面白い。作中の『タンジール蜜柑共和国への帰還』という小説はそれだけでファンタジー小説として読んでも面白い。
そのファンタジーとしか思えない小説が現実に起きたことを綴ったものだと解き明かしするくだりは読んでいて感心してしまった。
今回は石岡のポジションが研究者のハインリッヒだが、彼とのやり取りも微笑ましかった。
海外での御手洗さんのほうが日本でいるより感情の吐露が素直な気がする。海外の水が合うんだなぁと思う。
やっぱり御手洗さん、好きだなぁ。 -
よく練られたプロット!
いきなりの難題があのような形で着地するとは。
島田作品の特徴としてあげられる冒頭のありえない謎を
解決するというスタイルの中でも私はこの作品が一番のお気に入り。
人間の脳みそって不思議。 -
記憶喪失の男、奇妙な童話、怪奇の事件、全部を合わせて解決に導く。分厚い本でもサクッとあっという間に読めました。御手洗シリーズをほぼ読んだことがなくても繋がりなく読める。

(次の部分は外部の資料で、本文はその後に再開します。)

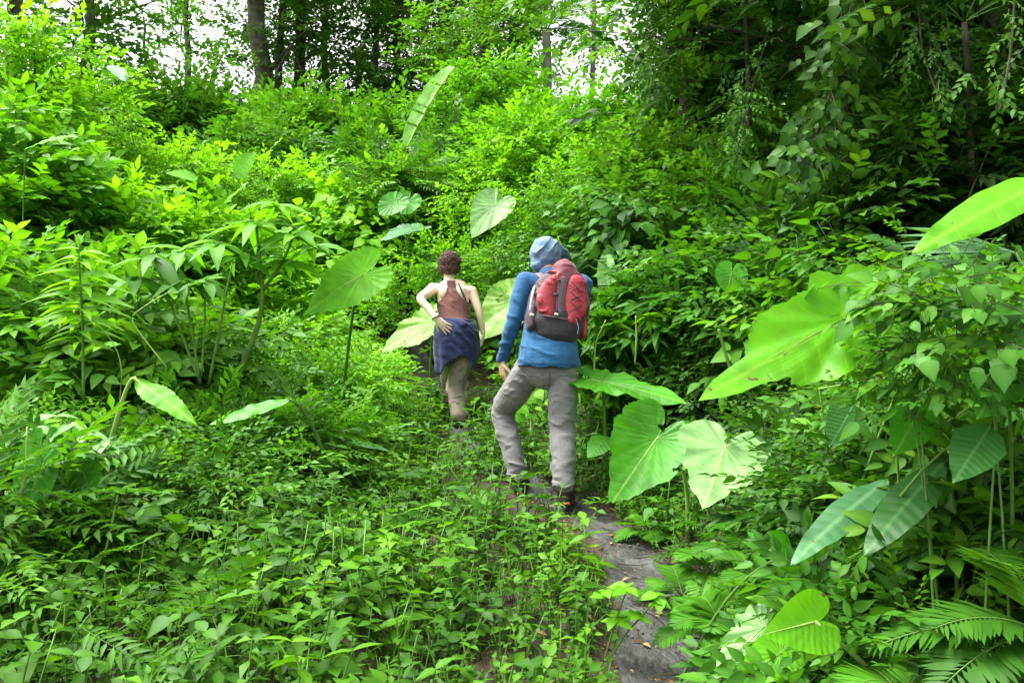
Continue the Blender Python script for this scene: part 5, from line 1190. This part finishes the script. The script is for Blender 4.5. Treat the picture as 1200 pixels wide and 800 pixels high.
w3 = wrinkle((.3, .1, 1), .007, .07, 61)
fuse('trousers', [limb([pelW+[0, 0, .0], pelW-[0, 0, .05]], [(.132, .105), (.142, .112)]), limb([hLw, (hLw+kLw)/2, kLw, (kLw+aLw)/2, aLw+[0, 0, .04]], [.098, .093, .080, .078, .072]), limb([hRw, (hRw+kRw)/2, kRw, (kRw+aRw)/2+[0, -.01, 0], aRw+[.004, -.01, .03]], [.10, .094, .080, .072, .072])], .007, 3, KH, wm, disp=w3)
for an in (aLw, aRw):
    fuse('boot', [limb([an+[0, 0, .07], an, an+[0, -.02, -.055]], [.05, .048, .04]), limb([an+[0, -.02, -.055], an+[0, .10, -.055], an+[.0, .16, -.06]], [.04, .042, .034])], .006, 2, BT, wm)
# bracelet and curly hair
g = tube(np.stack([wL[0]-.010+.030*np.cos(a), wL[1]+.030*np.sin(a), wL[2]+.018+.014*np.cos(a)], -1), .007, 6, 0); link('bracelet', mesh_of('bracelet', g, [cloth('brown_band', (.08, .035, .02))]), wm)
HB = plain('dark_brown_curls', (.06, .022, .015), .5, .5, nscale=30, namp=.4, c2=(.15, .06, .035))
hc = hdW+np.array([0, -.015, .018]); r = np.random.default_rng(8)
hr = fuse('hair', [ell(hc, (.090, .102, .090)), ell(hc+[.01, -.02, -.05], (.082, .075, .055)), ell(hc+[.0, -.035, -.075], (.055, .05, .04))], .007, 2, HB, wm, disp=lambda P: .012*vnoise(P, .045, 71), cut=lambda V: (V[:, 1] > hc[1]+.05) & (V[:, 2] < hc[2]+.02))
cs = []
for i in range(420):
    d = nrm(r.normal(0, 1, 3)+[0, -.25, .25])
    if d[2] < -.75 or (d[1] > .45 and d[2] < .3): continue
    c0 = hc+d*np.array([.092, .104, .092])*r.uniform(.95, 1.14)+np.array([0, -.02, -.02])*(d[2] < -.2); u = nrm(np.cross(d, r.normal(0, 1, 3))); v = np.cross(d, u); t = np.linspace(0, r.uniform(3, 9), 14)
    rd = r.uniform(.008, .022); cs.append(tube(c0+(rd*np.cos(t))[:, None]*u+(rd*np.sin(t))[:, None]*v+(t*r.uniform(.0015, .0045)-.008)[:, None]*d, r.uniform(.0018, .0034), 4, 0))
link('curls', mesh_of('curls', merge(cs), [HB]), hr)
# ------------------------------------------------------------------ light, sky, camera
AZ = math.radians(-80); EL = math.radians(64)     # azimuth measured from +Y towards +X
w = bpy.data.worlds.new('World'); SC.world = w; w.use_nodes = True; nt = w.node_tree
bg = nt.nodes['Background']; sky = nt.nodes.new('ShaderNodeTexSky'); sky.sky_type = 'NISHITA'; sky.sun_disc = False
sky.sun_elevation = EL; sky.sun_rotation = AZ; sky.dust_density = 6; sky.air_density = 1.0; sky.ozone_density = .5
hs = nt.nodes.new('ShaderNodeHueSaturation'); hs.inputs['Saturation'].default_value = .12; hs.inputs['Value'].default_value = 1.0
nt.links.new(sky.outputs[0], hs.inputs['Color']); nt.links.new(hs.outputs[0], bg.inputs['Color']); bg.inputs['Strength'].default_value = .15
sd = bpy.data.lights.new('sun', 'SUN'); sd.energy = 1.4; sd.angle = math.radians(35); sd.color = (1, .97, .90)
so = bpy.data.objects.new('sun', sd); COL.objects.link(so)
S = Vector((math.sin(AZ)*math.cos(EL), math.cos(AZ)*math.cos(EL), math.sin(EL)))
so.rotation_euler = S.to_track_quat('Z', 'Y').to_euler(); so.location = (0, 0, 20)
cd = bpy.data.cameras.new('camera'); co = bpy.data.objects.new('camera', cd); COL.objects.link(co)
co.location = CAM.tolist(); co.rotation_euler = (math.radians(90), 0, 0); cd.sensor_width = 36; cd.lens = 36*F/1200; cd.clip_start = .05; cd.clip_end = 2000
SC.camera = co
SC.view_settings.view_transform = 'Standard'; SC.view_settings.look = 'None'; SC.view_settings.gamma = 1; SC.view_settings.exposure = 1.95
SC.view_settings.use_curve_mapping = False
SC.cycles.max_bounces = 7; SC.cycles.diffuse_bounces = 4; SC.cycles.glossy_bounces = 2; SC.cycles.transmission_bounces = 4; SC.cycles.transparent_max_bounces = 4
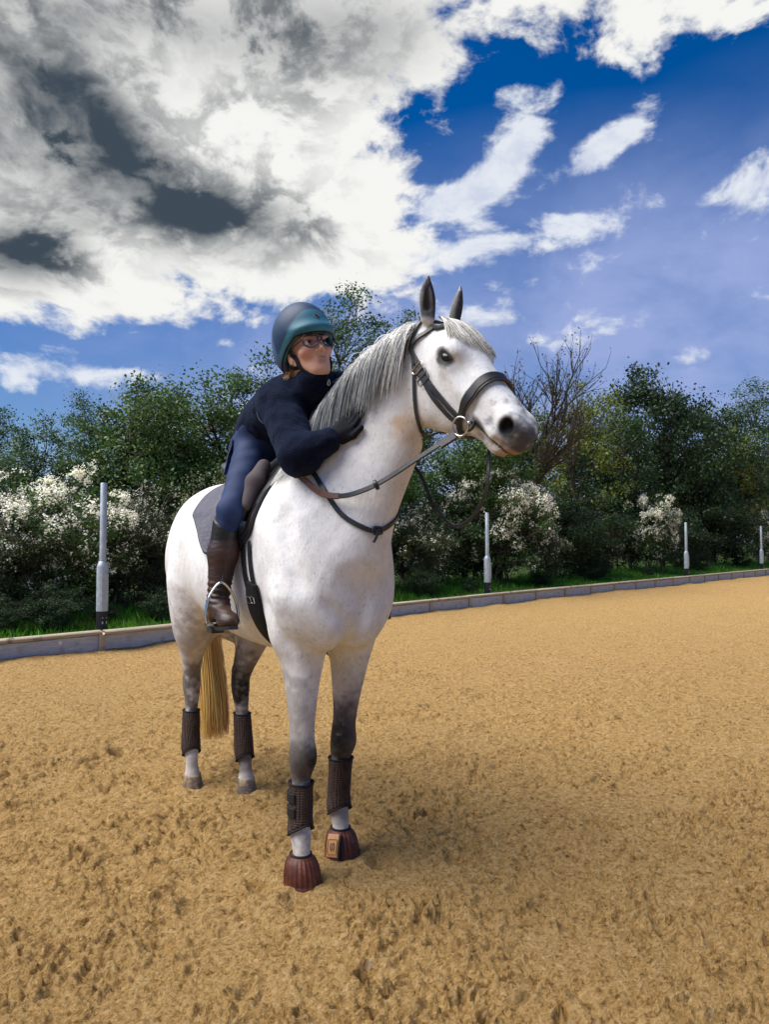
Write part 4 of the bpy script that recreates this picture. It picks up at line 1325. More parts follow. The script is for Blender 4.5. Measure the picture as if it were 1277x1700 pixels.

トリックよりも、雲を掴むような童話から、特定の人と事件を結びつけた鮮やかさと、その事件の奇怪さの衝撃が強い作品。30年の年月とヨーロッパとアフリカとアジアを簡単に飛び越える発想のすごさで、読んでて面白かった。ネジ式ザゼツキーという題名がおどろおどろしくていいなぁー -
冒頭、横書きに面食らい、作中作に目を回し、語り手の分散に振り回されながら、それでも最後まで一息で読みきらす手腕は豪快。肉体損傷の描写は得意ではないので、薄目で読んだ。作中で言及している音楽を聴きたくなる作品は良作と相場が決まっている。